I did not grow up with the original Star Wars trilogy. I grew up with the much-maligned Prequels. And you know something… I maligned them, too. Hell… I maligned them not very long ago, twice, on this very blog. But I went back and watched them recently and… you know what? They aren’t actually as bad as I remember them. Hayden Christensen is still whiny, Jar Jar Binks is still annoying (he would have been such a better character if he had turned out to be a Sith Lord), Count Dooku came out of nowhere (likely to make up for the fact that Jar Jar was no longer a Sith Lord), and some of the CGI was bad even for the time it came out…

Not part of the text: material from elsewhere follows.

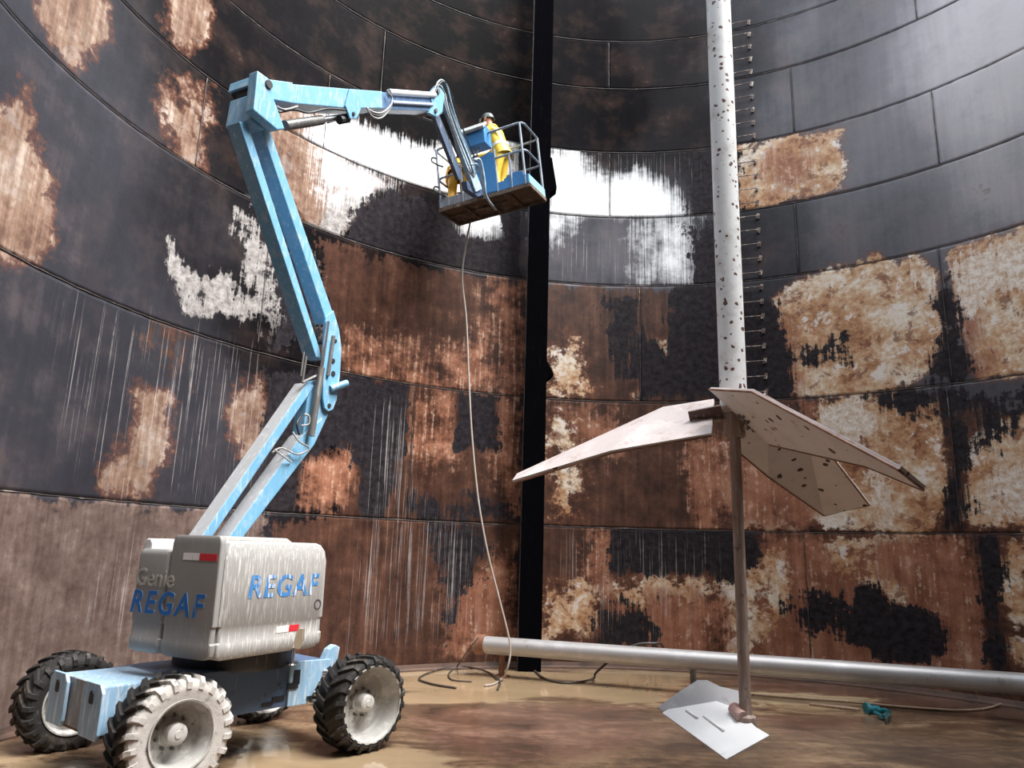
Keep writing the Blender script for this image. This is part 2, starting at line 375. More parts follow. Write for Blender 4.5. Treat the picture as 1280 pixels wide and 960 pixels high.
    tan = t.mix(t.math('MULTIPLY', side, .85), tan, t.ramp(t.math('ADD', t.math('MULTIPLY', tn, .6), t.math('MULTIPLY', st, .4)), [(.38, lin((62, 48, 45))), (.46, lin((98, 78, 70))), (.53, lin((128, 104, 92))), (.6, lin((168, 152, 140)))]))
    rim = t.math('MULTIPLY', t.step(t.math('ADD', T, e), -.14, -.03), .5)
    c = t.mix(rim, c, lin((116, 74, 56)))
    c = t.mix(mk(T, e), c, tan)
    c = t.mix(mk(On, ev, .10), c, orange)
    grey = t.mix(t.step(n2, .4, .62), lin((178, 174, 172)), lin((120, 114, 112)))
    cream = t.mix(t.step(n2, .42, .62), lin((230, 222, 214)), lin((192, 164, 138)))
    c = t.mix(mk(G, ev), c, t.mix(side, cream, grey))
    c = t.mix(mk(W, t.math('ADD', t.math('MULTIPLY', t.math('SUBTRACT', st2, .5), .65), t.math('MULTIPLY', ev, .65)), .15, .03), c, t.mix(t.step(n3, .62, .72), lin((246, 247, 250)), lin((176, 176, 184))))
    c = t.mix(mk(B, ev), c, t.mix(t.step(n2, .35, .7), lin((30, 27, 30)), lin((58, 54, 58))))
    dr = t.math('MULTIPLY', t.step(t.math('ADD', st2, t.math('MULTIPLY', D, .22)),   .635, .675), t.step(D, -.1, .1))
    dr = t.math('MULTIPLY', dr, t.step(t.math('ADD', st, t.math('MULTIPLY', n2, .4)), .55, .8))
    c = t.mix(t.math('MULTIPLY', dr, .62), c, lin((176, 170, 170)))
    rough = t.mixf(t.math('MAXIMUM', mk(Rr, e), mk(T, e)), t.mixf(n4, .30, .5), .62)
    t.bump(t.math('ADD', n2, t.math('MULTIPLY', n3, .5)), .25, .012)
    spec = t.math('MULTIPLY', t.mixf(t.step(U, .15, .9), .015, .5), t.math('SUBTRACT', 1., t.math('MULTIPLY', mk(B, ev), .7)))
    return t.out(c, t.mixf(t.step(U, .0, .5), t.math('MAXIMUM', rough, .5), rough), 0., spec)
WALL = wall_material()
BEAD = paint('weld_bead_steel', (74, 68, 67), .6, (150, 142, 136), .54, .66, streak=False, scale=3, grime=(50, 40, 38), glo=.45, ghi=.6)

# ------------------------------------------------------------------ tank shell: courses of plates
Z = [0, 2.529, 5.001, 7.442, 8.971, 10.475, 12.019, 13.214, 14.7]
COLPHI = (sz(664, 400)[0]) / R
VIS0, VIS1 = math.radians(22), math.radians(196)
JOINTS = {0: [(1010, 760), (250, 740)], 1: [(514, 560), (1195, 600)], 2: [(800, 430), (330, 360), (1180, 380)], 3: [(252, 150), (996, 300)], 4: [(406, 165), (762, 230), (1180, 260)],
          5: [(990, 120), (480, 60), (130, 10)], 6: [(761, 90), (1150, 60)], 7: [(900, 10)]}
walls = {}
for nm, a in (('wall_left', (COLPHI + VIS1) / 2), ('wall_right', (COLPHI + VIS0) / 2), ('wall_rear', (VIS1 + VIS0 + 2 * math.pi) / 2)):
    walls[nm] = root(nm, (CX + R * math.cos(a), CY + R * math.sin(a), 0), kind='structure')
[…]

But Jake Lloyd actually did a pretty decent job with young Anakin, Qui-Gon Jinn and Obi-Wan Kenobi were awesome, Yoda was amazing, the turn of Palpatine into Sidious was incredible, Darth Maul was phenomenal, Queen Amidala was actually a good character and Natalie Portman played her really well, Mace Windu was just plain cool, and the story was really, really good over all.

Yes, I’ve seen the original trilogy, of course, but I simply don’t have the connection to Luke Skywalker that so many have. However, I am a Star Wars fan. Not a big enough fan to have read and collected the lore or seen the maligned Christmas special and that stuff, but a big enough fan to have watched (and enjoyed) both the Clone Wars and Rebels animated TV shows, and a big enough fan to have been excited by Force Awakens, Rogue One, Last Jedi, and Solo. And as I sit here today, people are still fighting over whether or not Last Jedi and Solo were good films.

You want to know what I think?

Both Last Jedi and Solo (and Rogue One and Force Awakens) were amazing films.